Rows from a 3D scene dataset
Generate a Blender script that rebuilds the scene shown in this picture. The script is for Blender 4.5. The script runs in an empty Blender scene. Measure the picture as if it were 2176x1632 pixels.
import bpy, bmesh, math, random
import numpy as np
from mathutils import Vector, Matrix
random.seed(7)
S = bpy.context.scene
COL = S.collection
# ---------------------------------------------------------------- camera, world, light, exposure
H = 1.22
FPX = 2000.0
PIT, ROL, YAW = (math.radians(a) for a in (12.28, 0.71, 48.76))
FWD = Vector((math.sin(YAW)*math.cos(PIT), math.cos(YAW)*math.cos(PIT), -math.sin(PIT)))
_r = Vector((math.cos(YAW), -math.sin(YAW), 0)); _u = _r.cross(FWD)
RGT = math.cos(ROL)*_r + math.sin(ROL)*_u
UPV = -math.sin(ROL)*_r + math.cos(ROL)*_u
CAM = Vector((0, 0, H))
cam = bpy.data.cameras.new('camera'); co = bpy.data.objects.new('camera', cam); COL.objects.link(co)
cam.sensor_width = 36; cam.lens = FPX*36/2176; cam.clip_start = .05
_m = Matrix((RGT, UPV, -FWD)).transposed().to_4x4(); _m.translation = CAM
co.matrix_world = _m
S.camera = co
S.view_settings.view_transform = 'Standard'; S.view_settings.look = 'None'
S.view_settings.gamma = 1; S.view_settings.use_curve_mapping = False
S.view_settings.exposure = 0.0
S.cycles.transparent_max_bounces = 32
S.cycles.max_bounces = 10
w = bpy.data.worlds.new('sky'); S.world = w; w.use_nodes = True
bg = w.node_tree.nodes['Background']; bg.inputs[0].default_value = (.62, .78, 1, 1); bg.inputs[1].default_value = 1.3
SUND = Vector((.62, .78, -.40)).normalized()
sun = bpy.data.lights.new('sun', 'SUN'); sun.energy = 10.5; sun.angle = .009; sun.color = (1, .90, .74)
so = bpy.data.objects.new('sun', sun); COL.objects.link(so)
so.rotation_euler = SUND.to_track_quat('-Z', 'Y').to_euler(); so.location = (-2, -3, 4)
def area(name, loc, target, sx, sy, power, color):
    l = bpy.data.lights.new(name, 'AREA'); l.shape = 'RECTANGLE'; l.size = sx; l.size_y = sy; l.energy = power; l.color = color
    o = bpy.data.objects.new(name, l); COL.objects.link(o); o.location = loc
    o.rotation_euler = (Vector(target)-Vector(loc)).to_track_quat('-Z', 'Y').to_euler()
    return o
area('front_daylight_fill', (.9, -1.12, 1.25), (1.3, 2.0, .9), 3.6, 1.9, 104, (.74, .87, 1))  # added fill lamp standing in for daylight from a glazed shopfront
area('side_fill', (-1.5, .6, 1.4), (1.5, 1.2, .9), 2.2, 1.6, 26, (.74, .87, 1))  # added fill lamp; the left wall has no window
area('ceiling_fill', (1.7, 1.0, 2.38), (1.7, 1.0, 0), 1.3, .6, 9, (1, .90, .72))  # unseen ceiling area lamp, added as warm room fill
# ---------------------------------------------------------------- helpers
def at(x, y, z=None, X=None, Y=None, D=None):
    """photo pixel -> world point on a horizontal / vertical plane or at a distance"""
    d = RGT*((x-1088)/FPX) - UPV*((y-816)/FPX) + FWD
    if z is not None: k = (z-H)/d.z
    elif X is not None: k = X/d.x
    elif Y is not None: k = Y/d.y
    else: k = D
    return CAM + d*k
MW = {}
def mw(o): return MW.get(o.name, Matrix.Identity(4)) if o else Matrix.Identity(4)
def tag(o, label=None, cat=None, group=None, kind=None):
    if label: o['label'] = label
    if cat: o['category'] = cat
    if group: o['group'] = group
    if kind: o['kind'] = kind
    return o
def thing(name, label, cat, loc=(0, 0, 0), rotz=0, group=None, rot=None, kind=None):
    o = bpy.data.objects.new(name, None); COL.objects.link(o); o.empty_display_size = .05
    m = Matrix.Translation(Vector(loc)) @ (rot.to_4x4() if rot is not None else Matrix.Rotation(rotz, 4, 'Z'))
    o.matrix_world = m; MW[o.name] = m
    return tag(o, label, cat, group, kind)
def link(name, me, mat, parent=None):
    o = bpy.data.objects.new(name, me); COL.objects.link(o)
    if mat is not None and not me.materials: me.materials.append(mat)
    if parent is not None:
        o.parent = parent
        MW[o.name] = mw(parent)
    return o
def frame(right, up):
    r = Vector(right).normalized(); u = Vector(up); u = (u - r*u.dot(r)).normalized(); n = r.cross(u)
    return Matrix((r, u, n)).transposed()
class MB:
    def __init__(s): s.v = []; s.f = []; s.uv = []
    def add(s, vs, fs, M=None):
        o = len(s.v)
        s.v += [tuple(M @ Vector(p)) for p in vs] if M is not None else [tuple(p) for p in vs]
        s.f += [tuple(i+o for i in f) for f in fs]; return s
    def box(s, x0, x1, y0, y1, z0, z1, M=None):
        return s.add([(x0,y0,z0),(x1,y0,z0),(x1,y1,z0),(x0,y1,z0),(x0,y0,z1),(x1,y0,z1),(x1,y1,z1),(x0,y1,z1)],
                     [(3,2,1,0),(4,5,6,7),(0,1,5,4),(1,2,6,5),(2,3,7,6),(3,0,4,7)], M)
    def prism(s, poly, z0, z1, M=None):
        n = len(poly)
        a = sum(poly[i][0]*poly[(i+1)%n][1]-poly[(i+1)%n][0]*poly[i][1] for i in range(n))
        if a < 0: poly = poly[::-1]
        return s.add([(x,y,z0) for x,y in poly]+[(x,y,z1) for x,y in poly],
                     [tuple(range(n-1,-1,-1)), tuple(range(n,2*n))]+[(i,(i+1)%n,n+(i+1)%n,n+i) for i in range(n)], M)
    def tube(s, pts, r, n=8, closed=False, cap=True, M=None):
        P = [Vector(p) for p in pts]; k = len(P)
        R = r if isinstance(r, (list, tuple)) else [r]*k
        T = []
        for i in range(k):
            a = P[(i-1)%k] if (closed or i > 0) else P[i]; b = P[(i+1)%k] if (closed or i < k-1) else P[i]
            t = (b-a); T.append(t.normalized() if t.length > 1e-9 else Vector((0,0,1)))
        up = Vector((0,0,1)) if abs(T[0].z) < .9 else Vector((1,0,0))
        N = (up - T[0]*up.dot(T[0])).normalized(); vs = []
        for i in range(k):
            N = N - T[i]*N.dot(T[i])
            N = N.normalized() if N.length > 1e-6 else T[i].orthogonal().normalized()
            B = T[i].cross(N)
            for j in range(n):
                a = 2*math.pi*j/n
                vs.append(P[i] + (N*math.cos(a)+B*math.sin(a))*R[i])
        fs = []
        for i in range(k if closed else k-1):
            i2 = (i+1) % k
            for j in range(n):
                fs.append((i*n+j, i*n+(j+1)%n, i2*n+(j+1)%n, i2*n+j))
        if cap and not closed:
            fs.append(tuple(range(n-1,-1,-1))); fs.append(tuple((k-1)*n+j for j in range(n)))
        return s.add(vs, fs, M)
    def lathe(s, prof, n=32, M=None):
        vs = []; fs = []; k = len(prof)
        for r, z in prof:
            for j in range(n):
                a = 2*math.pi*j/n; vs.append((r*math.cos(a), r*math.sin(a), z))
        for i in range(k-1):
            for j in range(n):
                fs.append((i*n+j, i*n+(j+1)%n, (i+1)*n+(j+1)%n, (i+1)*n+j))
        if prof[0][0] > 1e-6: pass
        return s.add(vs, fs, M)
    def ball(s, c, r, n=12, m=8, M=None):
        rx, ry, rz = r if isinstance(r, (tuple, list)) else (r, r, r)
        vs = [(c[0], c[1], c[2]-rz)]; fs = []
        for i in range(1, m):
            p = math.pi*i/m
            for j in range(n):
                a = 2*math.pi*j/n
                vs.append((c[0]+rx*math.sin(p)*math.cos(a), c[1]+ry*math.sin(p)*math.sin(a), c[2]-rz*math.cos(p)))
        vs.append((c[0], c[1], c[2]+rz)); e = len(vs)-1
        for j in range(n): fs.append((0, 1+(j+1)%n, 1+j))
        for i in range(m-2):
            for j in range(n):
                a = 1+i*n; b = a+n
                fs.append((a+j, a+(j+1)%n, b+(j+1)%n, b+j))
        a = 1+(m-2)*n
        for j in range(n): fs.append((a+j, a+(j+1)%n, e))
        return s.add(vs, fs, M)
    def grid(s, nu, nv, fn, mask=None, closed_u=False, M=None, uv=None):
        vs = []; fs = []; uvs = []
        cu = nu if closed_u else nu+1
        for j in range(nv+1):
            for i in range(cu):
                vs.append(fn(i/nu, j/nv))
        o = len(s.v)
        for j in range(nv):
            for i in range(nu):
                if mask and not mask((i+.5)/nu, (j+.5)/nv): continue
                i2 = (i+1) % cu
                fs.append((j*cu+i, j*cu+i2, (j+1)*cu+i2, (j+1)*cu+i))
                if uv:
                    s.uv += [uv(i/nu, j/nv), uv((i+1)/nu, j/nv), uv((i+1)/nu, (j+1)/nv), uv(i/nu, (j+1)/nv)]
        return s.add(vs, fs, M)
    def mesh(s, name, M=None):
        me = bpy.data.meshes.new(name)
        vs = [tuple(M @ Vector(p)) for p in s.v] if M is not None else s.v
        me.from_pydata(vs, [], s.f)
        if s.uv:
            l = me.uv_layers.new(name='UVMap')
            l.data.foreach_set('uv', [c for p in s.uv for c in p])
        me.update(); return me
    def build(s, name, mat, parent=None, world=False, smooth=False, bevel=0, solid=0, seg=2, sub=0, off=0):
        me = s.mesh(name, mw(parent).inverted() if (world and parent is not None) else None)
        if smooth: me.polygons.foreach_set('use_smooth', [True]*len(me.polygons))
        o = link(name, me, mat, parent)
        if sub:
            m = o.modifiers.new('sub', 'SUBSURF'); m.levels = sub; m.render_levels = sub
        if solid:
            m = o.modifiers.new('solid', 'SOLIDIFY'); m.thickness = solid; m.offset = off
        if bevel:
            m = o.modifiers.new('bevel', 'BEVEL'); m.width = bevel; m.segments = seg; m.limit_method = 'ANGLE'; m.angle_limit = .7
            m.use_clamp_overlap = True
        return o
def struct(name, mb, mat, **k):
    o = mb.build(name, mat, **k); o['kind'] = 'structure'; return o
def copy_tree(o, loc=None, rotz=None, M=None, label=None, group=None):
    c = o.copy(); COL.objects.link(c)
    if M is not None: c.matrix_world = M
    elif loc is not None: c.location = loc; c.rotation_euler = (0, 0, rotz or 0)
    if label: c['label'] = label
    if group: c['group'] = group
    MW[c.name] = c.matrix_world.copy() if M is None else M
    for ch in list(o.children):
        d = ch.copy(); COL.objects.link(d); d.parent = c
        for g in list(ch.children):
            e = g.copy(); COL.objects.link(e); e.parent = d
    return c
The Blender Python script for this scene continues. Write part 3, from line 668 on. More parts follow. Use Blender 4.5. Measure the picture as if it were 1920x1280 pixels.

§ **TASK TO CARRY OUT**: List the lines of the material in which the word "script" occurs.

§ **PROBLEM SOLUTION**:
Generate a Blender script that rebuilds the scene shown in this picture. The script is for Blender 4.5. The script runs in an empty Blender scene. Measure the picture as if it were 2176x1632 pixels.
The Blender Python script for this scene continues. Write part 3, from line 668 on. More parts follow. Use Blender 4.5. Measure the picture as if it were 1920x1280 pixels.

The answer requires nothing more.